Soldier of Fourtune Payback's audio basically copies and pastes above. All of the weapons sound tough and raw, and you'll always get the urge to fire one. Much of the ambient audio (ie. the crows and the wind) are so brilliantly recorded that you occsionally have to pause the game and mute the TV in order to determine whether the very sound effects your listening to are from the game or from the outside your window. Stylistically, the music on the other hand is quite corny rock music and is just better turned off. Your character will also pull off a few one liners with a mildly gentle voice, and although he's got something in comedy, many of his qoutes are just drab and skew pretty flat. Not cool. But rest assured that battle cries of the dying and booms of the wartime explosions will most likely drown out these two annoyances.


The biggest false contrivince for this very underrated game needs to be fairly corrected. Specifically, its not particularly fusterating.
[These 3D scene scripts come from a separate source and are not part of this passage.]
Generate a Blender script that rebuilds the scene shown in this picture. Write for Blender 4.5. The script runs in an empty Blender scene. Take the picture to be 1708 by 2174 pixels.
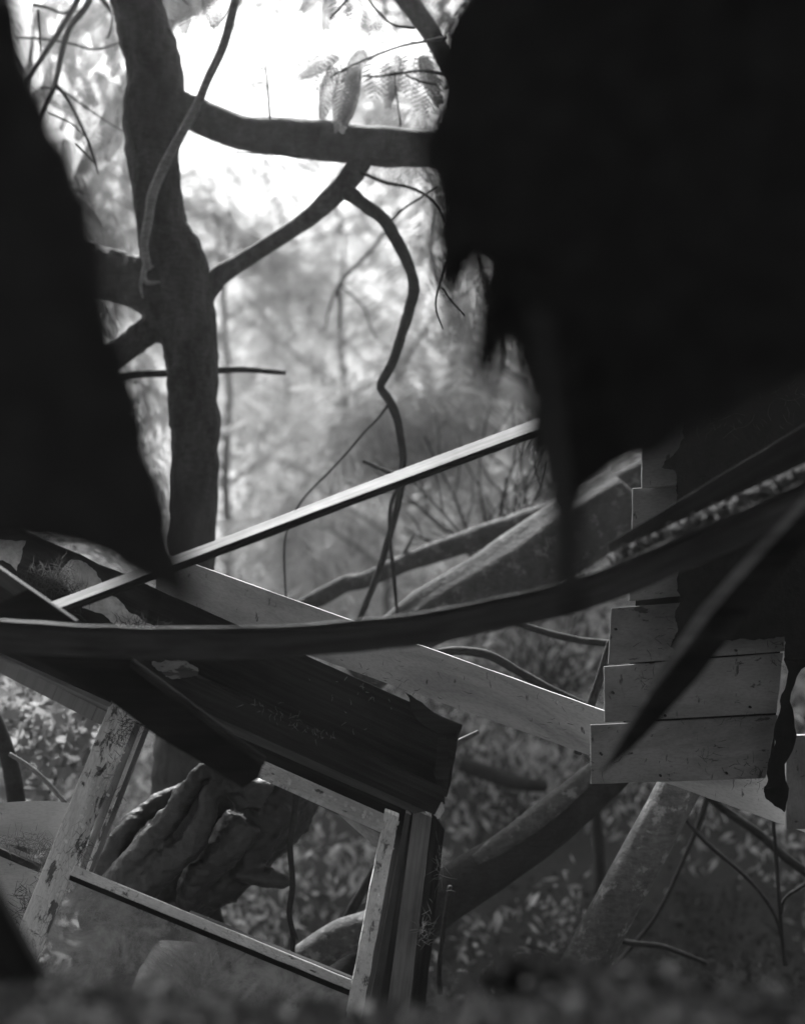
import bpy, bmesh, math, random
import numpy as np
from mathutils import Vector, Matrix, noise
from mathutils.geometry import tessellate_polygon

random.seed(7)
RNG = np.random.default_rng(11)
scene = bpy.context.scene
COL = scene.collection

# ------------------------------------------------------------------ camera
PITCH = math.radians(8.0)
CAM = Vector((0.0, 0.0, 1.1))
FWD = Vector((0, math.cos(PITCH), math.sin(PITCH)))
UPV = Vector((0, -math.sin(PITCH), math.cos(PITCH)))
RGT = Vector((1, 0, 0))
cam = bpy.data.cameras.new('camera')
cam.sensor_fit = 'VERTICAL'
cam.sensor_height = 36.0
cam.sensor_width = 36.0
cam.lens = 50.0
cam.clip_start = 0.05
cam.clip_end = 2000
cam.dof.use_dof = True
cam.dof.focus_distance = 4.6
cam.dof.aperture_fstop = 1.2
camo = bpy.data.objects.new('camera', cam)
camo.location = CAM
camo.rotation_euler = (math.radians(90) + PITCH, 0, 0)
COL.objects.link(camo)
scene.camera = camo

# ------------------------------------------------------------------ sky and sun (black and white film)
SUN_EL, SUN_AZ = math.radians(55), math.radians(-14)   # azimuth from +Y towards +X
world = bpy.data.worlds.new('World')
scene.world = world
world.use_nodes = True
wn, wl = world.node_tree.nodes, world.node_tree.links
wn.clear()
sky = wn.new('ShaderNodeTexSky')
sky.sky_type = 'NISHITA'
sky.sun_disc = False
sky.sun_elevation = SUN_EL
sky.sun_rotation = SUN_AZ
sky.air_density = 1.0
sky.dust_density = 3.0
bw = wn.new('ShaderNodeRGBToBW')
bg = wn.new('ShaderNodeBackground')
bg.inputs['Strength'].default_value = 0.07
wo = wn.new('ShaderNodeOutputWorld')
wl.new(sky.outputs[0], bw.inputs[0])
wl.new(bw.outputs[0], bg.inputs['Color'])
wl.new(bg.outputs[0], wo.inputs['Surface'])

sun = bpy.data.lights.new('sun', 'SUN')
sun.energy = 5.0
sun.angle = math.radians(8)
sun.color = (1, 1, 1)
suno = bpy.data.objects.new('sun', sun)
sdir = Vector((math.sin(SUN_AZ) * math.cos(SUN_EL), math.cos(SUN_AZ) * math.cos(SUN_EL), math.sin(SUN_EL)))
suno.rotation_euler = sdir.to_track_quat('Z', 'Y').to_euler()
suno.location = (0, 0, 30)
COL.objects.link(suno)

scene.view_settings.view_transform = 'Standard'
scene.view_settings.look = 'None'
scene.view_settings.exposure = 2.0
scene.view_settings.gamma = 1.0
scene.render.engine = 'CYCLES'
scene.cycles.use_denoising = True
scene.cycles.max_bounces = 6
scene.cycles.transparent_max_bounces = 8
scene.cycles.volume_bounces = 0
scene.cycles.sample_clamp_indirect = 4.0

# ------------------------------------------------------------------ helpers
F = 3019.0            # focal length in units of the 1708-wide working picture
CX, CY = 854.0, 1086.5

def P(x, y, d):
    return CAM + RGT * ((x - CX) / F * d) + UPV * (-(y - CY) / F * d) + FWD * d

def link(o, parent=None):
    COL.objects.link(o)
    if parent is not None:
        o.parent = parent
    return o

def tag(o, label=None, cat=None, group=None, kind=None):
    if label: o['label'] = label
    if cat: o['category'] = cat
    if group: o['group'] = group
    if kind: o['kind'] = kind
    return o

def empty(name, label, cat, loc, group=None):
    o = bpy.data.objects.new(name, None)
    o.empty_display_size = 0.1
    o.location = loc
    COL.objects.link(o)
    return tag(o, label, cat, group)

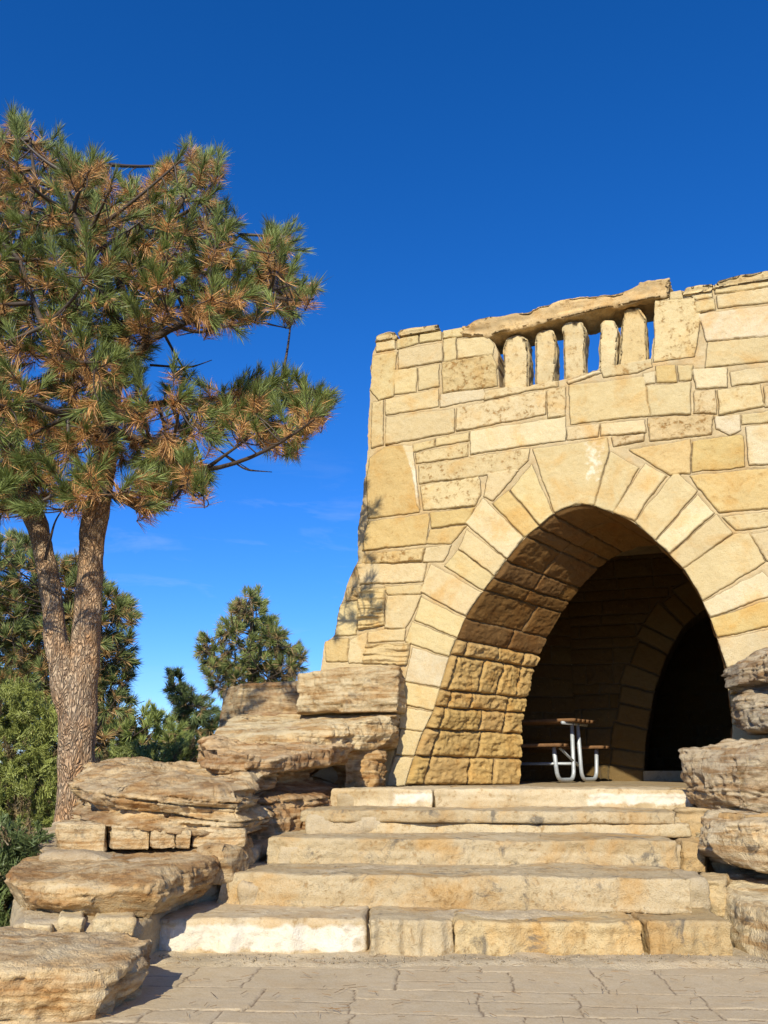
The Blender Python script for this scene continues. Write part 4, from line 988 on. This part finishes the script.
def trunk_mesh(name, pts, rad, parent, seg=28, seed=0, amp=.012):
    P = np.array(pts, float); s = np.r_[0, np.cumsum(np.linalg.norm(np.diff(P, axis=0), axis=1))]; n = max(8, int(s[-1] / .03))
    t = np.linspace(0, s[-1], n)
    C = np.stack([np.interp(t, s, P[:, k]) for k in range(3)], 1); rr = np.interp(t, s, rad)
    for _ in range(6): C[1:-1] = (C[:-2] + 2 * C[1:-1] + C[2:]) / 4; rr[1:-1] = (rr[:-2] + 2 * rr[1:-1] + rr[2:]) / 4
    V, q, tr = tube(None, C, 0, None, None, seg, rs=list(rr))
    nb = n * seg; ax = np.repeat(C, seg, 0); d = unit(V[:nb] - ax)
    e = fbm(V[:nb, 0], V[:nb, 1], V[:nb, 2] * .4, 9, 3, seed) * amp + np.floor(vnoise(V[:nb, 0] * 16, V[:nb, 1] * 16, V[:nb, 2] * 5, seed + 2) * 3) / 3 * amp * .6
    V[:nb] += d * e[:, None]
    return mesh_np(name, V, q, M_BARK, parent, tris=tr)
def in_poly(P, poly):
    d, _, _ = pdist(P[:, 0], P[:, 1], poly); return d
def sample_polys(polys, n, r, inset=14, holes=()):
    """n points per polygon (area weighted), blue-noise-ish, in picture rows of the trees' own vertical plane"""
    out = []
    for poly, cnt in polys:
        P = np.array(poly, float); lo, hi = P.min(0), P.max(0); got = []
        tries = 0
        while len(got) < cnt and tries < 200:
            c = r.uniform(lo, hi, (400, 2)); d = in_poly(c, poly); c = c[d > inset * r.uniform(.2, 1, 400)]
            for h in holes:
                if len(c): c = c[in_poly(c, h) < 0]
            got += list(c); tries += 1
        out += got[:cnt]
    return np.array(out)
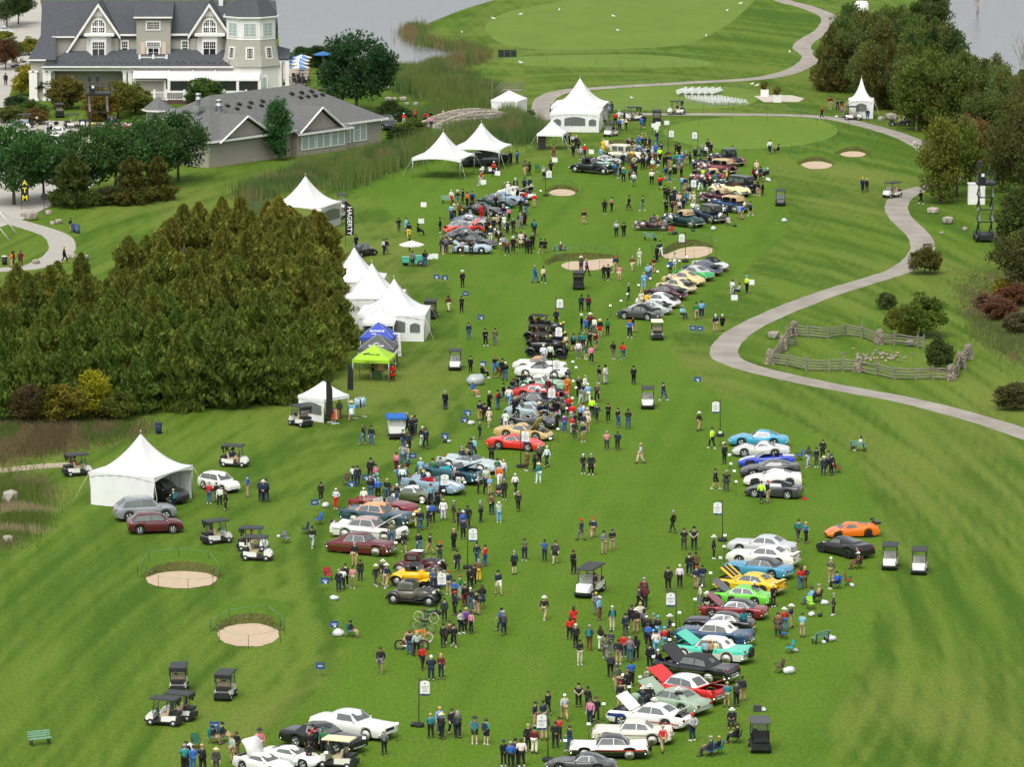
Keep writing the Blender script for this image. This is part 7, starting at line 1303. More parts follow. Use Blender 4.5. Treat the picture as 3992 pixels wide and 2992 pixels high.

While I can't really count how many times I've died in the game, it tries to get you on track of what the developers considered to be a "good stragegy". Running through things and killing everybody won't carve the turkey, at least not messily. So the fact that bullets going to your chest slows you down, something that Call of Duty failed to notice, adds much realisim and noggin-using to the rather basic shoot-up-the-iqaq-rejects gameplay which makes most of the game a very fresh breath of air and better than the sum of its parts. In understandable english, I'd wouldn't reccommend you to believe many of the reviews that assert the game as unplayably annoying. Soldier of Fortune is more than just a Call of Duty clone. Stimulating the fact even further, Soldier of Fourtune Payback combines guns, rockets, and insane loads of gore whilst not forgeting to create an interesting enough game for them to support.